Best known as a sculptor, from the 1960s Driver made a unique and important contribution to New Zealand Modernism by transforming grungy found materials into uncanny assemblages with complex real and imaginary world associations. With Screen, objects like rusty agricultural implements, polyester belts, knotted rope, colourful clothing, plastic jugs and even a dead duck are suspended from a blue garment rack. At first glance, the placement of the objects feels improvisational – like movie props randomly gathered up at the end of a shoot. This is, of course, an illusion. The work is a masterful interplay of shapes, colour, form and texture, pushing us to see them beyond their everyday uses into a more cinematic realm of association, memory and interpretation.
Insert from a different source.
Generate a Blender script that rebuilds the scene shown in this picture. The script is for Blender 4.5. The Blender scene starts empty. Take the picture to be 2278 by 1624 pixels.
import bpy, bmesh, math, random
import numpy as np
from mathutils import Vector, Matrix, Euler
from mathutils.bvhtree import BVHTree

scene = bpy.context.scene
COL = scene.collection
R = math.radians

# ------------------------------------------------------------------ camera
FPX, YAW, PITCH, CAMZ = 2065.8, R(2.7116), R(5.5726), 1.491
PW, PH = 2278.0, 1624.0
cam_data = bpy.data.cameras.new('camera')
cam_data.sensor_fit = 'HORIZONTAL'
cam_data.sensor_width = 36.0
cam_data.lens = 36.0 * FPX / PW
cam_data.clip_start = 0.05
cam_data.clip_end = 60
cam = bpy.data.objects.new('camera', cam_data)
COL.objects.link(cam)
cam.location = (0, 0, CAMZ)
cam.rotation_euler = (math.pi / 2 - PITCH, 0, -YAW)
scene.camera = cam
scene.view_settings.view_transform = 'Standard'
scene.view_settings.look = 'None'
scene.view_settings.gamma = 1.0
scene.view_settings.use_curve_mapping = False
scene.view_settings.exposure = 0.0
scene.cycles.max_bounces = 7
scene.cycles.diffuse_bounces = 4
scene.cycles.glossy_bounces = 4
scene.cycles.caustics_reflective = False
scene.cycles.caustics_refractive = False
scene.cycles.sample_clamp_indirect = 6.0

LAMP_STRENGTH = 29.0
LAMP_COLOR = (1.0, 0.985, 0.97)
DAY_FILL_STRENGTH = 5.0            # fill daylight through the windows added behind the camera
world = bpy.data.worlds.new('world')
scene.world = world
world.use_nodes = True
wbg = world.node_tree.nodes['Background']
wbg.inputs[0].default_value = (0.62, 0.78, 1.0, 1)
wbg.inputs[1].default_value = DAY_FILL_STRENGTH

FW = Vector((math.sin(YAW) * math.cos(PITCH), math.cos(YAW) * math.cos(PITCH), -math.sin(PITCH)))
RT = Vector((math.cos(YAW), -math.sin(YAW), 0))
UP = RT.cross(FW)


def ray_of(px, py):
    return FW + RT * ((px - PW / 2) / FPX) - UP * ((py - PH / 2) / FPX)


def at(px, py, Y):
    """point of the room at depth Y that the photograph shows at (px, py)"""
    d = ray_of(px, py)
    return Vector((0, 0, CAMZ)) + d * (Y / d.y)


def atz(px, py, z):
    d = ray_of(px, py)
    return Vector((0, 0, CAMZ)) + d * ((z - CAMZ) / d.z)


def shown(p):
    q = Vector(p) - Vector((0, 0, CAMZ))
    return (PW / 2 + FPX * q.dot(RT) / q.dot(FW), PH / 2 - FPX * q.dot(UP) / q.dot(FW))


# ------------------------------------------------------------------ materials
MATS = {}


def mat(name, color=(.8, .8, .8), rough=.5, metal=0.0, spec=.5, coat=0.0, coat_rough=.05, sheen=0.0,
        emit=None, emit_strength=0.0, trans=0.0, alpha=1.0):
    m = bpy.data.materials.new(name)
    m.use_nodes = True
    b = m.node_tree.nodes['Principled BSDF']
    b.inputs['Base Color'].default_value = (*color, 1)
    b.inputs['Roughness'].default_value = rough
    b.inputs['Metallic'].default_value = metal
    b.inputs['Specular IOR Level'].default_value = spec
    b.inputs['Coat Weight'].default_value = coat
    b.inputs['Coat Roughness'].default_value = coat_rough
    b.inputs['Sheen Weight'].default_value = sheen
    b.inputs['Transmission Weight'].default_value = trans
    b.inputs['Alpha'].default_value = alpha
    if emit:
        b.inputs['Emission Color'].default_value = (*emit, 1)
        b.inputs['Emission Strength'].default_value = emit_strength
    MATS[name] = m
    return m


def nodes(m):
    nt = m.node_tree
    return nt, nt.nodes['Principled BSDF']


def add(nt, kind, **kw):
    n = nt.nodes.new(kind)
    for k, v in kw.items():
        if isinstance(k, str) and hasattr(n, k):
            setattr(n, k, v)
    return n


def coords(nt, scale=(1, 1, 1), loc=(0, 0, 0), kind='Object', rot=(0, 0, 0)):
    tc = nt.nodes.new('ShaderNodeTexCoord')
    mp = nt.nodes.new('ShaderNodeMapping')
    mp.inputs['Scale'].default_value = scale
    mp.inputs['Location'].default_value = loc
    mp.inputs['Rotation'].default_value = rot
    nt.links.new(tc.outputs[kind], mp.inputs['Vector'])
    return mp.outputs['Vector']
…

Driver’s approach to materials is often connected to Robert Rauschenberg and an American assemblage tradition of sculpture. But Screen also demonstrates the parallels between Driver and directors like Roeg, whose associative, fragmented editing style discards conventional narrative structure and uses colours, objects and pattern to both propel the narrative and keep viewers in a state of unknowing. Heavily inspired by the rural Taranaki setting where he lived and worked, Driver’s ‘something-nasty-in-the-woodshed’ aesthetic and his interest in occult ritual has also drawn comparisons to folk horror classics like Robin Hardy’s The Wicker Man (1973) – which, interestingly, originally screened in Aotearoa on a double bill with Don’t Look Now.

Playing on various concepts of the screen and screening, this sculpture creates unexpected interplays between found and made objects, opening up new – or sometimes old – ways of seeing the things that surround us and the latent histories they carry. There is nothing overtly horrific in this work but the blood-red jacket, frayed twine and talon-like tools takes us straight to the movie screen and the horror film as threshold spaces between reality and fantasy open to the darker possibilities of the human imagination. With deceptive simplicity, Screen shows how Don Driver’s work is always haunted.

Don Driver
Screen, 1985
mixed media
2060 × 2240 mm
Chartwell CollectionAuckland Art Gallery Toi o Tāmaki
purchased 2012

Written by Curator of Screams (Aaron Lister and Dr Chelsea Nichols)
Being, Seeing, Making, Thinking: 50 Years of the Chartwell Project
The Chartwell Collection Trust and Auckland Art Gallery Toi o Tāmaki, 2025.


[1] Joyce Driver in conversation with Sarah Farrar, ‘Rites of passage: public response to Don Driver’s Ritual (1982) and its institutional history’, Tuhinga 24, 2013, p 51.